In response to lower crude prices, Suncor Energy Inc. is cutting $1 billion from its 2015 capital spending program and reducing operating expenses by $600 million-$800 million, to be phased in over two years, offsetting inflation and growth.
It is also reducing its total workforce by approximately 1,000 people, primarily through its contract workforce, but also via employee positions.
There will also be an overall hiring freeze for roles that are not critical to operations and safety, it said.
Last November, the company announced capital spending plans of between $7.2 billion and $7.8 billion for 2015. It now plans capital expenditures of between $6.2 billion and $6.8 billion.
“Our integrated model and strong balance sheet have positioned us well for the price downturn,” said Steve Williams, president and chief executive officer, in a press release. “Cost management has been an ongoing focus, with successful efforts to reduce both capital and operating costs well underway before the decline in oil prices.
“However, in today’s low-crude-price environment, it’s essential we accelerate this work,” said Williams. “Today’s spending reductions are consistent with our commitment to spend within our means and maintain a strong balance sheet. We will monitor the pricing environment and take further action as required.”
Initiatives to achieve the cost-reduction targets include deferral of some capital projects that have not yet been sanctioned, such as MacKay River 2 and the White Rose Extension, as well as reductions to discretionary spending.
Production expectations of between 540,000 barrels of oil equivalent (boe) per day and 585,000 boe per day for 2015 have not changed and budgets affecting the company’s safety, reliability and environmental performance have been specifically excluded from the cost reduction program, said the press release.
Major projects in construction such as Fort Hills and Hebron will move forward as planned and take full advantage of the current economic environment, it said. “These are long-term growth projects that are expected to provide strong returns when they come online in late 2017.”
Suncor has issued an update to its 2015 guidance to reflect lower pricing and related assumptions.

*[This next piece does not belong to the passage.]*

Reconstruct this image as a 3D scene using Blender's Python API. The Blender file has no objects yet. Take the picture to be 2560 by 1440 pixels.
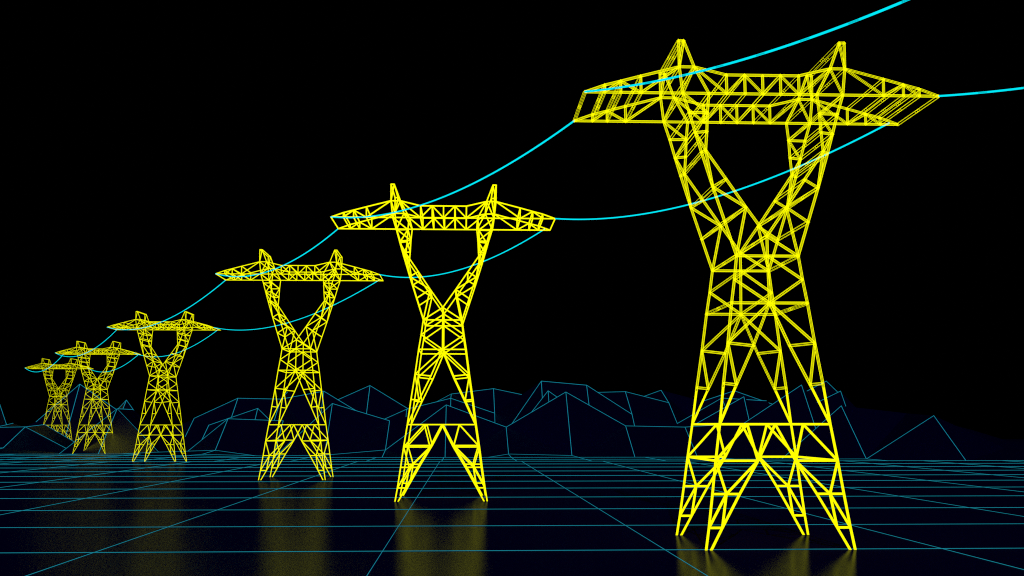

The updated total for oilsands capital expenditures in 2015 is now forecast to be between $3.85 billion and $4.25 billion, instead of $4.3 billion to $4.75 billion announced in November.
Exploration and production expenditures are now expected to range between $1.45 billion and $1.55 billion in 2015, down from the previously announced $1.75 billion to $1.85 billion, while capital expenditures in refining and marketing are now slated to be $750 million to $800 million, down from between $975 million and $1 billion. Corporate spending is now forecast at $150 million to $200 million.
Oilsands cash operating costs this year are expected to be $30 to $33 per bbl.
Market assumptions are for a Brent oil price of US$65 per bbl, WTI at Cushing of US$59 per bbl and for Western Canadian Select at Hardisty of US$42 per bbl.
The natural gas spot AECO price is forecast at C$3 per gigajoule. The Canada/U.S. exchange rate is forecast as 85 cents.